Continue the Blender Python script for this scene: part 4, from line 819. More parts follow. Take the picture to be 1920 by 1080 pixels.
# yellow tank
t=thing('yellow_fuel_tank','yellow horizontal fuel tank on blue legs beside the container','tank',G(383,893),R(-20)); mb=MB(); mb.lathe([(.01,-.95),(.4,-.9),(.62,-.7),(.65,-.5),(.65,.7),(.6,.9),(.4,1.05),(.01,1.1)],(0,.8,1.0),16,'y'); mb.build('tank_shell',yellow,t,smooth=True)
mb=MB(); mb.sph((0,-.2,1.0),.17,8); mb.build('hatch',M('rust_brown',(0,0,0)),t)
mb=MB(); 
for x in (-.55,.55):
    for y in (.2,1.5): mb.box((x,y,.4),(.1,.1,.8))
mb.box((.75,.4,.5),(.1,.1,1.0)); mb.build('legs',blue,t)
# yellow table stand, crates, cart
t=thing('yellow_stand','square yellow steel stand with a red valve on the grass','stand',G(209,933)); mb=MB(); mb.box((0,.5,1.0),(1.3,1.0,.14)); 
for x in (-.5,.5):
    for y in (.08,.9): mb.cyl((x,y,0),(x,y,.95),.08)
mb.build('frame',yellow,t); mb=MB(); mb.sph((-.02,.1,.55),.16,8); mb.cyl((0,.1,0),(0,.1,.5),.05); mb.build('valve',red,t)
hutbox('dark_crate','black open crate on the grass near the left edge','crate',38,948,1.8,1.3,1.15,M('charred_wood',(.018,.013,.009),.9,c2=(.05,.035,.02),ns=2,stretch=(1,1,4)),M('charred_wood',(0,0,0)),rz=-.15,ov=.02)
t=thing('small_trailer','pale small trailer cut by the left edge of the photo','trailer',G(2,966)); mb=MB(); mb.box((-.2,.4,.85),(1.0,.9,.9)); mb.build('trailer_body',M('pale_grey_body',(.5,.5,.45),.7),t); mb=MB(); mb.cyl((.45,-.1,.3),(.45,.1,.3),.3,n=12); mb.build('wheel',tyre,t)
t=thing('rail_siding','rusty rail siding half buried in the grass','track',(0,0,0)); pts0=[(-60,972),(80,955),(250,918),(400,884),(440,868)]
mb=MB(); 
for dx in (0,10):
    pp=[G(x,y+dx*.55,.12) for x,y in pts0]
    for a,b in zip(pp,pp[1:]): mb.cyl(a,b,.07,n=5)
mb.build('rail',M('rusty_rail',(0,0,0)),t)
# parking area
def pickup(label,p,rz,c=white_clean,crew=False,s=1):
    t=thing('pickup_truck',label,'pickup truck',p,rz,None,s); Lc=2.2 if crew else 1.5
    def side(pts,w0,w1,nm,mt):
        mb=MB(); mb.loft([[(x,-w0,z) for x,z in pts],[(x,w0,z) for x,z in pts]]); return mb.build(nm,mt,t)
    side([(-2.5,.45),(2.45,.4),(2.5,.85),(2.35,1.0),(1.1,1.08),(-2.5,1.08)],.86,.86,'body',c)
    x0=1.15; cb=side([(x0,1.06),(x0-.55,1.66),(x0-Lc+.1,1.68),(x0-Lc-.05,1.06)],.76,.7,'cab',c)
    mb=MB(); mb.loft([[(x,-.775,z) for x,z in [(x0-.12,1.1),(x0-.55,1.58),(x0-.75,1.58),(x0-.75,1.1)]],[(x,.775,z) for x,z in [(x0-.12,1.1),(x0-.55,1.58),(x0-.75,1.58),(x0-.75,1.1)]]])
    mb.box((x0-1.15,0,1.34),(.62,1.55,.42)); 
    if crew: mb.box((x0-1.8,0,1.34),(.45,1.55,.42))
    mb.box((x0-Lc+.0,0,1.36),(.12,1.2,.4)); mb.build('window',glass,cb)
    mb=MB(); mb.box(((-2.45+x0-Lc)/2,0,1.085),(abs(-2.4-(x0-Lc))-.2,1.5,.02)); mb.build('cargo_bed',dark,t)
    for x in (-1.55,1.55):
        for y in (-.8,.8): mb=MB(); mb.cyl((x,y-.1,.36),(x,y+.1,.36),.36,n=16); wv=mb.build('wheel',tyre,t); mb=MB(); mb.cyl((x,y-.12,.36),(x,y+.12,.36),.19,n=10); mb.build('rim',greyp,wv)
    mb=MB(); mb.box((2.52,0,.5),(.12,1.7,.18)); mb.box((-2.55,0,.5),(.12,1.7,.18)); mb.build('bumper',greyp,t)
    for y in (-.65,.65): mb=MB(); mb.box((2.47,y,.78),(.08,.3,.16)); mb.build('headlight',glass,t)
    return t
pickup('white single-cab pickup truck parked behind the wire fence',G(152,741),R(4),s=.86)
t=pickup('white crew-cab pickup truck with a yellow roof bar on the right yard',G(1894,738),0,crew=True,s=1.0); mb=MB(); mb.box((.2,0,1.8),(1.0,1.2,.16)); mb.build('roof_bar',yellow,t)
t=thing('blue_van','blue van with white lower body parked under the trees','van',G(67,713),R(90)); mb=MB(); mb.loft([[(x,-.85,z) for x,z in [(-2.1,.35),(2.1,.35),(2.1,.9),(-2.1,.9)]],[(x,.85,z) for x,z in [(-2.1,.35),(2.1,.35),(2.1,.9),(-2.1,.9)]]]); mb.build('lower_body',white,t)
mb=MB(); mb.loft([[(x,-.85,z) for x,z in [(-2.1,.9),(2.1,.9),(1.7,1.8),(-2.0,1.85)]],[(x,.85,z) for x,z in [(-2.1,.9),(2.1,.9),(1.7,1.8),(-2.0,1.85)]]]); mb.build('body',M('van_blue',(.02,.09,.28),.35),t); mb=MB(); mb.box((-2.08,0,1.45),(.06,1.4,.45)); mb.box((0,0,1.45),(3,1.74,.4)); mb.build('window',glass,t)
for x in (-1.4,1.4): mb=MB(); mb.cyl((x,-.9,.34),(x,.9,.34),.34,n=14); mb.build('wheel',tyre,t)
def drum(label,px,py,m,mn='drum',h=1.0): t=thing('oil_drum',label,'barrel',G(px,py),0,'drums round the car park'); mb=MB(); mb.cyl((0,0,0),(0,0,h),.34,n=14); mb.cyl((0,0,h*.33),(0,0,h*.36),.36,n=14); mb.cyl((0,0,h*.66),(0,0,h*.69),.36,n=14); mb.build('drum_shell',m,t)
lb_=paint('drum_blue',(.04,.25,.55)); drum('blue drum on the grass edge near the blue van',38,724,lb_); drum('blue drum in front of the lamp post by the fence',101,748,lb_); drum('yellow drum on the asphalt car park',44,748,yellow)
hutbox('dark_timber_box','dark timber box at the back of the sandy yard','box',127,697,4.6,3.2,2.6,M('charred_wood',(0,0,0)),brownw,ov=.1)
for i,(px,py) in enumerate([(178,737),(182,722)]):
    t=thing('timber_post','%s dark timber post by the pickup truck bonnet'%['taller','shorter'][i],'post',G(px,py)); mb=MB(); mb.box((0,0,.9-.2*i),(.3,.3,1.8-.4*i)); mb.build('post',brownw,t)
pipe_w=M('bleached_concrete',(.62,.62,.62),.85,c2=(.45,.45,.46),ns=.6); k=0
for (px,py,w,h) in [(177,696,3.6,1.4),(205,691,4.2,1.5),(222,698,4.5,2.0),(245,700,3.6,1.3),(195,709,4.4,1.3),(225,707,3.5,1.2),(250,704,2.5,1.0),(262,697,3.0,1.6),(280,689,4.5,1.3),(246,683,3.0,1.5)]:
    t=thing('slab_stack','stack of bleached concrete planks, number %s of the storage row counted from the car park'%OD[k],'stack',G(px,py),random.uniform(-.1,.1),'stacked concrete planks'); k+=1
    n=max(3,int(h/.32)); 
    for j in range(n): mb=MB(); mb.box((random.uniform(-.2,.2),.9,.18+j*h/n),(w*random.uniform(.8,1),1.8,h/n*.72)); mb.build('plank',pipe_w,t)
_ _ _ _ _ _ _
Write each line above out exactly.

## Result
Continue the Blender Python script for this scene: part 4, from line 819. More parts follow. Take the picture to be 1920 by 1080 pixels.
# yellow tank
t=thing('yellow_fuel_tank','yellow horizontal fuel tank on blue legs beside the container','tank',G(383,893),R(-20)); mb=MB(); mb.lathe([(.01,-.95),(.4,-.9),(.62,-.7),(.65,-.5),(.65,.7),(.6,.9),(.4,1.05),(.01,1.1)],(0,.8,1.0),16,'y'); mb.build('tank_shell',yellow,t,smooth=True)
mb=MB(); mb.sph((0,-.2,1.0),.17,8); mb.build('hatch',M('rust_brown',(0,0,0)),t)
mb=MB(); 
for x in (-.55,.55):
    for y in (.2,1.5): mb.box((x,y,.4),(.1,.1,.8))
mb.box((.75,.4,.5),(.1,.1,1.0)); mb.build('legs',blue,t)
# yellow table stand, crates, cart
t=thing('yellow_stand','square yellow steel stand with a red valve on the grass','stand',G(209,933)); mb=MB(); mb.box((0,.5,1.0),(1.3,1.0,.14)); 
for x in (-.5,.5):
    for y in (.08,.9): mb.cyl((x,y,0),(x,y,.95),.08)
mb.build('frame',yellow,t); mb=MB(); mb.sph((-.02,.1,.55),.16,8); mb.cyl((0,.1,0),(0,.1,.5),.05); mb.build('valve',red,t)
hutbox('dark_crate','black open crate on the grass near the left edge','crate',38,948,1.8,1.3,1.15,M('charred_wood',(.018,.013,.009),.9,c2=(.05,.035,.02),ns=2,stretch=(1,1,4)),M('charred_wood',(0,0,0)),rz=-.15,ov=.02)
t=thing('small_trailer','pale small trailer cut by the left edge of the photo','trailer',G(2,966)); mb=MB(); mb.box((-.2,.4,.85),(1.0,.9,.9)); mb.build('trailer_body',M('pale_grey_body',(.5,.5,.45),.7),t); mb=MB(); mb.cyl((.45,-.1,.3),(.45,.1,.3),.3,n=12); mb.build('wheel',tyre,t)
t=thing('rail_siding','rusty rail siding half buried in the grass','track',(0,0,0)); pts0=[(-60,972),(80,955),(250,918),(400,884),(440,868)]
mb=MB(); 
for dx in (0,10):
    pp=[G(x,y+dx*.55,.12) for x,y in pts0]
    for a,b in zip(pp,pp[1:]): mb.cyl(a,b,.07,n=5)
mb.build('rail',M('rusty_rail',(0,0,0)),t)
# parking area
def pickup(label,p,rz,c=white_clean,crew=False,s=1):
    t=thing('pickup_truck',label,'pickup truck',p,rz,None,s); Lc=2.2 if crew else 1.5
    def side(pts,w0,w1,nm,mt):
        mb=MB(); mb.loft([[(x,-w0,z) for x,z in pts],[(x,w0,z) for x,z in pts]]); return mb.build(nm,mt,t)
    side([(-2.5,.45),(2.45,.4),(2.5,.85),(2.35,1.0),(1.1,1.08),(-2.5,1.08)],.86,.86,'body',c)
    x0=1.15; cb=side([(x0,1.06),(x0-.55,1.66),(x0-Lc+.1,1.68),(x0-Lc-.05,1.06)],.76,.7,'cab',c)
    mb=MB(); mb.loft([[(x,-.775,z) for x,z in [(x0-.12,1.1),(x0-.55,1.58),(x0-.75,1.58),(x0-.75,1.1)]],[(x,.775,z) for x,z in [(x0-.12,1.1),(x0-.55,1.58),(x0-.75,1.58),(x0-.75,1.1)]]])
    mb.box((x0-1.15,0,1.34),(.62,1.55,.42)); 
    if crew: mb.box((x0-1.8,0,1.34),(.45,1.55,.42))
    mb.box((x0-Lc+.0,0,1.36),(.12,1.2,.4)); mb.build('window',glass,cb)
    mb=MB(); mb.box(((-2.45+x0-Lc)/2,0,1.085),(abs(-2.4-(x0-Lc))-.2,1.5,.02)); mb.build('cargo_bed',dark,t)
    for x in (-1.55,1.55):
        for y in (-.8,.8): mb=MB(); mb.cyl((x,y-.1,.36),(x,y+.1,.36),.36,n=16); wv=mb.build('wheel',tyre,t); mb=MB(); mb.cyl((x,y-.12,.36),(x,y+.12,.36),.19,n=10); mb.build('rim',greyp,wv)
    mb=MB(); mb.box((2.52,0,.5),(.12,1.7,.18)); mb.box((-2.55,0,.5),(.12,1.7,.18)); mb.build('bumper',greyp,t)
    for y in (-.65,.65): mb=MB(); mb.box((2.47,y,.78),(.08,.3,.16)); mb.build('headlight',glass,t)
    return t
pickup('white single-cab pickup truck parked behind the wire fence',G(152,741),R(4),s=.86)
t=pickup('white crew-cab pickup truck with a yellow roof bar on the right yard',G(1894,738),0,crew=True,s=1.0); mb=MB(); mb.box((.2,0,1.8),(1.0,1.2,.16)); mb.build('roof_bar',yellow,t)
t=thing('blue_van','blue van with white lower body parked under the trees','van',G(67,713),R(90)); mb=MB(); mb.loft([[(x,-.85,z) for x,z in [(-2.1,.35),(2.1,.35),(2.1,.9),(-2.1,.9)]],[(x,.85,z) for x,z in [(-2.1,.35),(2.1,.35),(2.1,.9),(-2.1,.9)]]]); mb.build('lower_body',white,t)
mb=MB(); mb.loft([[(x,-.85,z) for x,z in [(-2.1,.9),(2.1,.9),(1.7,1.8),(-2.0,1.85)]],[(x,.85,z) for x,z in [(-2.1,.9),(2.1,.9),(1.7,1.8),(-2.0,1.85)]]]); mb.build('body',M('van_blue',(.02,.09,.28),.35),t); mb=MB(); mb.box((-2.08,0,1.45),(.06,1.4,.45)); mb.box((0,0,1.45),(3,1.74,.4)); mb.build('window',glass,t)
for x in (-1.4,1.4): mb=MB(); mb.cyl((x,-.9,.34),(x,.9,.34),.34,n=14); mb.build('wheel',tyre,t)
def drum(label,px,py,m,mn='drum',h=1.0): t=thing('oil_drum',label,'barrel',G(px,py),0,'drums round the car park'); mb=MB(); mb.cyl((0,0,0),(0,0,h),.34,n=14); mb.cyl((0,0,h*.33),(0,0,h*.36),.36,n=14); mb.cyl((0,0,h*.66),(0,0,h*.69),.36,n=14); mb.build('drum_shell',m,t)
lb_=paint('drum_blue',(.04,.25,.55)); drum('blue drum on the grass edge near the blue van',38,724,lb_); drum('blue drum in front of the lamp post by the fence',101,748,lb_); drum('yellow drum on the asphalt car park',44,748,yellow)
hutbox('dark_timber_box','dark timber box at the back of the sandy yard','box',127,697,4.6,3.2,2.6,M('charred_wood',(0,0,0)),brownw,ov=.1)
for i,(px,py) in enumerate([(178,737),(182,722)]):
    t=thing('timber_post','%s dark timber post by the pickup truck bonnet'%['taller','shorter'][i],'post',G(px,py)); mb=MB(); mb.box((0,0,.9-.2*i),(.3,.3,1.8-.4*i)); mb.build('post',brownw,t)
pipe_w=M('bleached_concrete',(.62,.62,.62),.85,c2=(.45,.45,.46),ns=.6); k=0
for (px,py,w,h) in [(177,696,3.6,1.4),(205,691,4.2,1.5),(222,698,4.5,2.0),(245,700,3.6,1.3),(195,709,4.4,1.3),(225,707,3.5,1.2),(250,704,2.5,1.0),(262,697,3.0,1.6),(280,689,4.5,1.3),(246,683,3.0,1.5)]:
    t=thing('slab_stack','stack of bleached concrete planks, number %s of the storage row counted from the car park'%OD[k],'stack',G(px,py),random.uniform(-.1,.1),'stacked concrete planks'); k+=1
    n=max(3,int(h/.32)); 
    for j in range(n): mb=MB(); mb.box((random.uniform(-.2,.2),.9,.18+j*h/n),(w*random.uniform(.8,1),1.8,h/n*.72)); mb.build('plank',pipe_w,t)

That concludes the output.